HomeFeatured | Home PagePAL’s golf program celebrates its 29th year at Juniata Golf Club

PAL’s golf program celebrates its 29th year at Juniata Golf Club

Several of the instructors, including 18-year-old Sarah Mace of Port Richmond, are veterans of the golf program themselves.

Sisters Rachel (left) and Sarah Mace have their picture taken with Rizzo PAL director Ernie Rehr at the 2019 PAL golf tournament awards at Juniata Golf Club | Photo by Tom Beck

For many kids in the River Wards, the Police Athletic League Junior Golf Program is the highlight of their summer. 

“For the past almost 30 years, we’ve been running this week of golf camp, but over the past 17, 20 years we’ve expanded it to where we’ve done…eight weeks in the summertime of golf programs for the kids in PAL at no cost to PAL through our various funders,” said Ernie Rehr, PAL’s golf director and director of the Rizzo PAL Center in Port Richmond. “This week here is always the staple. This is the end of the golf season for us.”

That’s right. The program, which is completely free, starts off in May, and lasts until mid-August. The program culminates with a weekly “Golf Camp” every August, in which children aged roughly 8 to 16 are taught the basics of golf. Several of the instructors, including 18-year-old Sarah Mace of Port Richmond, are veterans of the golf program themselves.

“It’s nice to see how when I was a kid I looked up to the people who helped me out so much so I can play by myself now,” she said. “Now I can explain that stuff to the little kids and see them get better even just throughout the program because there’s just so much progress.”

Mace’s younger sister Rachel, 14, also participates in the camp. Rachel said she enjoys the camp because she makes friends and likes the environment.

“It’s just so much fun,” she said. 

“I know I’ve made a lot of friends here through the years because we’ve all been doing it,” said the elder Mace. “I think that’s fun. It gives me something to do in the summer because otherwise I’d just be sitting at home doing nothing.”

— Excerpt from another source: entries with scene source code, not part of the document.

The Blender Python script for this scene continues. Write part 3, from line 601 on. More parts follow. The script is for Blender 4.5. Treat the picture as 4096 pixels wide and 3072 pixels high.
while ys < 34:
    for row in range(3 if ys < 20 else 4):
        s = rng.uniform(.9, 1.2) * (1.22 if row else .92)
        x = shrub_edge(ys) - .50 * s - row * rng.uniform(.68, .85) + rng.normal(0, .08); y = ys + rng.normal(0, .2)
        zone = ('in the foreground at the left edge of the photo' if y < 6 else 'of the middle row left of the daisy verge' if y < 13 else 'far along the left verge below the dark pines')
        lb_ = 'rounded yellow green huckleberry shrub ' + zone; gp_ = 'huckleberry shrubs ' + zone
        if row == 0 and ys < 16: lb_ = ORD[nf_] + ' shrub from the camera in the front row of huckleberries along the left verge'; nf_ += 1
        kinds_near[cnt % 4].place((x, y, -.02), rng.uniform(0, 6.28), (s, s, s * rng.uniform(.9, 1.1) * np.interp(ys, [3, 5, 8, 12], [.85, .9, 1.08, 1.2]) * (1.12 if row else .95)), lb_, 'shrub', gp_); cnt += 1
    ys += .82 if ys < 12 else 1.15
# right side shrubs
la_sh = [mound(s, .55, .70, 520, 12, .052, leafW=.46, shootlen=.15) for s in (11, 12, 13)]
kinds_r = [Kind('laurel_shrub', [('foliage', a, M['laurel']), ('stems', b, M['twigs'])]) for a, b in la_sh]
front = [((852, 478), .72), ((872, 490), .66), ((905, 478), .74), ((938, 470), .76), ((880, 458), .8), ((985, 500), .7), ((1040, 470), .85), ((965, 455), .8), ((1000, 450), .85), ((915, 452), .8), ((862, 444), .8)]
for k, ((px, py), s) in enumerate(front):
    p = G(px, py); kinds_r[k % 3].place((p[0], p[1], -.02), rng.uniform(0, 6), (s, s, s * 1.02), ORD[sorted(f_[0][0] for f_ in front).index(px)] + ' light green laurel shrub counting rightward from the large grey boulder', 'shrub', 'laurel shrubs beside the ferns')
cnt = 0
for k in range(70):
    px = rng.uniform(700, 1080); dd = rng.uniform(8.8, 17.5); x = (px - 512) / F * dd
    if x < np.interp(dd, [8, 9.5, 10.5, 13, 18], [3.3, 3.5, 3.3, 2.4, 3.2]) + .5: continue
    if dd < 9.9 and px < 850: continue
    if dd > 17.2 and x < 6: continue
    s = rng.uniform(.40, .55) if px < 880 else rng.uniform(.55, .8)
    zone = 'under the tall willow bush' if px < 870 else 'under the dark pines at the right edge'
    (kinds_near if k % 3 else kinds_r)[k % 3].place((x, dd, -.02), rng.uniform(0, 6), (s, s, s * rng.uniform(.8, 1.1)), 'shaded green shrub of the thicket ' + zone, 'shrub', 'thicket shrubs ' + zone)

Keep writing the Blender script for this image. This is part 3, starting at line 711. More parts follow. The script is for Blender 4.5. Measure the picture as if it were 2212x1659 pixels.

The Maces got into golf partly because of their father’s influence because he was a golfer. However, “They’re kind of the exception to the rule in that they actually have somebody in their family who actually plays golf,” said Sgt. Michael Faust, the PAL administration’s administrative sergeant. “They’ve been with the program for as long as I can remember.”

Sarah got into the program when she was 9 or 10, she said. Rachel started at age 7.

All of the River Wards PAL kids, all of whom either go to Rizzo PAL in Port Richmond of 26th District PAL Center in Old Richmond, gather for a group picture. | Photo by Tom Beck

According to Bob Wheeler, the current general manager of Juniata Golf Club who was a former Philadelphia police officer involved with PAL, he was part of the inaugural group of people to start PAL’s golf program in 1991. When the problem of money arose, Wheeler helped plan a golf tournament to raise $5,000 for the program. Since then, the camp has had an enormous impact on the community. When Wheeler coached golf at Northeast Catholic High School, “Basically all the kids were PAL kids who went through the camp,” he said.

Kids and instructors gathered at Juniata Golf Club Friday afternoon for the annual awards celebration, marking the end of both the entire golf program, which lasted all summer, and the Golf Camp, which lasted for the entire week.

“This is the highlight,” Wheeler said.

According to Rehr, there are about seven PAL centers across the city that bring in 10 to 20 kids for the golf program. The kids meet at various courses around the area, including Walnut Lane Golf Club, FDR Golf Club, the Abington Club’s golf course and Five Ponds Golf Course.

“We spend a week just learning the game of golf – having control of your stick, grip, stance, swing,” said Rehr, “and then also the three R’s of golf. Respect yourself, respect others and respect your surroundings. We teach them that from the getgo because it’s more than golf. You do that in life. You do that in school.”

Kids learn to not only play the sport, but learn to replace their divots and ballmarks and to not leave litter out on the course. During the final week, the program holds a chipping competition, a putting competition and a closest-to-the-pin competition for the kids.

“It’s great to see a kid who really doesn’t get a chance to golf learn and practice this whole week to get a chance to win it,” said Rehr. “They win this stuff, we don’t just give it to them. It’s not a participation [trophy], they have to earn the stuff that they get here, and that’s pretty neat.”